Еще один мой друг и почти ровесник, по профессии биолог, в ранней юности прошедший через двухлетнюю ссылку в Кемь, был настроен более жестко и радикально. От него я слышала такое высказывание: а жаль, что немцы нас не одолели, – их бы все равно потом победили союзники, и у нас бы установилась демократия. Но и он после войны не надеялся на перемены. Перемены представлялись несбыточными опять-таки не из-за Сталина персонально; еще раз повторю: маленьких Сталиных было видимо-невидимо, куда более тупых, а может быть, и более жестоких, чем большой Сталин, который просто физически не мог управлять всем и всеми в огромной многонациональной стране. В последние годы он редко выступал с речами, редко показывался; мы полушутя гадали: может быть, он давно умер, но нам не сообщают, на трибуне во время демонстраций стоит его двойник, а все и без Сталина идет по-заведенному.
Некоторый интерес к личности Сталина временно возник в нашей среде в 1950 году, когда шла «дискуссия о языкознании». Надо иметь в виду, что теорию Н.Я. Марра перед этим уже почти превратили в марксистский эталон (как «учение Мичурина», как «соцреализм» – требовалось установить подобные эталоны во всех областях науки и культуры). И вдруг – статьи в «Правде», одни за Марра, другие против, и неожиданно вмешивается Сам – тоже против «марксистского» Марра: вот это номер! Заинтересовали не рассуждения Сталина, вполне любительские (это-то мы понимали), а сам факт: вождь высказался против «аракчеевщины в науке» и даже призвал к развертыванию «свободных дискуссий». Никаких таких дискуссий, конечно, не было и быть не могло, но и риторический призыв к ним приятно ласкал слух подданных-интеллигентов.
Подданные-интеллигенты – были ли среди них, известных и авторитетных, такие, кто действительно, не лукавя, чтили Сталина и верили в его гениальность? Думаю, подавляющее большинство, как и мы, грешные мелкие «винтики», никаких чувств к нему не питали, а тоже принимали его и «систему» как судьбу. Одни при этом держались оборонительно: скрепя сердце выдавали требуемые тексты, сюжеты, портреты, цитаты, стараясь все-таки оставаться в приличных границах и не усердствовать чрезмерно. Другие усердствовали из страха, готовы были горящую вату глотать, только бы их не тронули. Третьи действовали наступательно: пользовались официальными установками, чтобы делать карьеру, самим властвовать, получать привилегии, сводить счеты. Людей этих трех категорий я встречала. Тех же, кто искренне «так вам верили, товарищ
Сталин, как, может быть, не верили себе», мне не приходилось знать лично. Хотя, наверно, они были. Их понять труднее всего: ведь это были не темные, малограмотные люди, они же что-то читали, умели думать, сопоставлять. Возможно, здесь играла роль степень приближенности к престолу и некий демонический магнетизм Сталина, который ощущался при личных встречах с ним, – в отличие от нас, знавших его только по цитатам и портретам; для нас он не был личностью.

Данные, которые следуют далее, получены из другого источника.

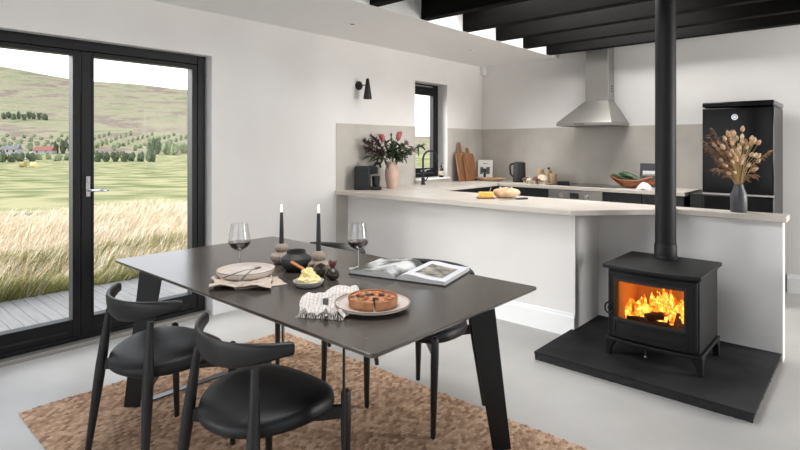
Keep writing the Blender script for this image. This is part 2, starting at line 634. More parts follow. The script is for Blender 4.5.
def cabinet(label, x0, x1, y0, y1, face, splits):
    """base unit: carcass, plinth and shaker fronts on one side ('y-' or 'x+')"""
    r = thing('base_cabinet', label, 'cabinet', ((x0 + x1) / 2, (y0 + y1) / 2, 0), 0, 'dark kitchen base cabinets')
    ox, oy = (x0 + x1) / 2, (y0 + y1) / 2
    MB().box(x0 - ox, x1 - ox, y0 - oy, y1 - oy, 0.1, 0.916).build('carcass', m_navy, r)
    MB().box(x0 - ox + .04, x1 - ox - .04, y0 - oy + .04, y1 - oy - .04, 0.0, 0.1).build('plinth', m_navy, r)
    n = splits
    for i in range(n):
        if face == 'y-':
            a = x0 + (x1 - x0) * i / n + 0.004
            b = x0 + (x1 - x0) * (i + 1) / n - 0.004
        else:
            a = y0 + (y1 - y0) * i / n + 0.004
            b = y0 + (y1 - y0) * (i + 1) / n - 0.004
        for z0, z1 in ((0.11, 0.735), (0.745, 0.908)):
            mb = MB()
            w = 0.045
            for (p, q, s, t_, dpt) in ((a, b, z0, z0 + w, .02), (a, b, z1 - w, z1, .02), (a, a + w, z0 + w, z1 - w, .02), (b - w, b, z0 + w, z1 - w, .02), (a + w, b - w, z0 + w, z1 - w, .011)):
                if face == 'y-':
                    mb.box(p - ox, q - ox, y0 - oy - dpt, y0 - oy - 0.0005, s, t_)
                else:
                    mb.box(x1 - ox + 0.0005, x1 - ox + dpt, p - oy, q - oy, s, t_)
            mb.build('drawer_front' if z0 > .5 else 'cabinet_door', m_navy, r)
    return r


cabinet('dark shaker base cabinet left of the oven', -3.46, -2.82, 5.75, 6.28, 'y-', 1)
cabinet('dark shaker base cabinets right of the oven', -2.19, -1.40, 5.75, 6.28, 'y-', 2)
cabinet('dark base cabinets under the sink window', -4.10, -3.54, 4.36, 5.72, 'x+', 3)
MB_ = MB().box(-1.36, -1.245, 5.78, 6.27, 0.0, 0.945)
tag(MB_.build('end_panel', m_plastic_m, bevel=0.004), 'narrow black end panel between worktop and fridge', 'panel')

# ---- oven under the hob
ov = thing('built_in_oven', 'stainless steel oven with round knobs under the hob', 'oven', (-2.505, 5.73, 0))
MB().box(-0.305, 0.305, 0.02, 0.54, 0.10, 0.916).build('oven_body', m_navy, ov)
MB().box(-0.31, 0.31, -0.025, 0.02, 0.80, 0.912).build('control_panel', m_steel, ov, bevel=0.004)
MB().box(-0.31, 0.31, -0.02, 0.02, 0.20, 0.795).build('oven_door', m_hobglass, ov, bevel=0.004)
hd = MB().tube([(-0.26, -0.06, 0.75), (0.26, -0.06, 0.75)], 0.011, 12)
hd.tube([(-0.24, -0.02, 0.75), (-0.24, -0.06, 0.75)], 0.007, 8).tube([(0.24, -0.02, 0.75), (0.24, -0.06, 0.75)], 0.007, 8)
hd.build('door_bar_handle', m_steel, ov)
for x in (-0.155, 0.145):
    k = MB().tube([(x, -0.025, 0.853), (x, -0.032, 0.853)], 0.027, 24).tube([(x, -0.03, 0.853), (x, -0.055, 0.853)], [0.020, 0.018], 24)
    k.box(x - .003, x + .003, -0.058, -0.054, 0.853, 0.871)
    k.build('control_knob', m_chrome, ov)
dsp = MB().box(-0.05, 0.05, -0.0285, -0.0245, 0.826, 0.884).build('display', m_hobglass, ov)
MB().box(-0.31, 0.31, 0.02, 0.5, 0.0, 0.10).build('oven_plinth', m_navy, ov)

hob = thing('induction_hob', 'flat black glass hob set into the cooker wall worktop', 'hob', (-2.49, 6.02, ZB))
MB().box(-0.40, 0.40, -0.225, 0.225, 0.0, 0.006).build('glass_plate', m_hobglass, hob, bevel=0.003)
for (x, y, r_) in ((-.22, -.1, .09), (-.22, .1, .075), (.2, -.1, .075), (.2, .1, .09)):
    MB().lathe([(r_ - .003, 0.0064), (r_, 0.0064)], (x, y, 0), 40).build('cooking_zone', m_steel_d, hob)

# ---- cooker hood
hood = thing('cooker_hood', 'stainless steel pyramid cooker hood with square chimney', 'cooker hood', (-2.435, 6.328, 1.64))
hx, hy = 0.315, 0.56
mb = MB()
lo_ = [(-hx, -hy), (hx, -hy), (hx, 0), (-hx, 0)]
up_ = [(-0.127, -0.20), (0.148, -0.20), (0.148, 0), (-0.127, 0)]
mb.loops([[(x, y, 0.035) for x, y in lo_], [(x, y, 0.297) for x, y in up_]], cap=True)
mb.build('canopy', m_steel, hood, bevel=0.003)
MB().box(-hx, hx, -hy, 0, 0.0, 0.035).build('canopy_rim', m_steel, hood, bevel=0.003)
MB().box(-0.123, 0.144, -0.19, 0, 0.295, 0.72).build('chimney', m_steel, hood, bevel=0.002)
MB().box(-0.119, 0.140, -0.186, 0, 0.72, ZT - 1.64 - 0.005).build('chimney_extension', m_steel, hood, bevel=0.002)
g = MB()
for z in (0.40, 0.43, 0.46):
    g.box(0.1435, 0.1455, -0.10, -0.055, z, z + 0.014)
g.build('vent_slots', m_plastic_m, hood)
MB().box(-0.10, 0.02, -hy - 0.002, -hy, 0.010, 0.026).build('button_strip', m_steel_d, hood)
MB().box(-hx + .04, hx - .04, -hy + .05, -.04, -0.004, 0.0).build('grease_filter', m_steel_d, hood)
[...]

Записки К. Симонова кое-что проясняют. Он Сталина любил и нескоро охладел к его памяти. Умный человек и небесталанный писатель, Симонов, по-видимому, не был ни циничным карьеристом, ни трусом, – но Сталин его возвысил, поручал ответственные посты, ежегодно награждал премиями; довольно слабые пьесы Симонова получали зеленую улицу во всех театрах. Не исключено, что Сталину даже импонировало, что Симонов, отпрыск аристократического рода, держался с некоторой долей независимости, если и льстил, то «с оттенком благородства». Симонов же в молодости увлекался Киплингом и питал пристрастие к сильным личностям, а Сталин, безусловно, был сильной личностью. К тому же авторское самолюбие: если вождь благосклонен к его сочинениям, оценил их, значит, он умен и «все понимает». Значит, исполнять его волю, писать по его заданию, не зазорно. И чем больше Симонов становился высокопоставленным функционером, тем больше верил вождю. У человека такого ранга, если он не лишен совести, есть потребность во внутреннем самооправдании: он убеждает себя, что не просто служит, а служит правому делу.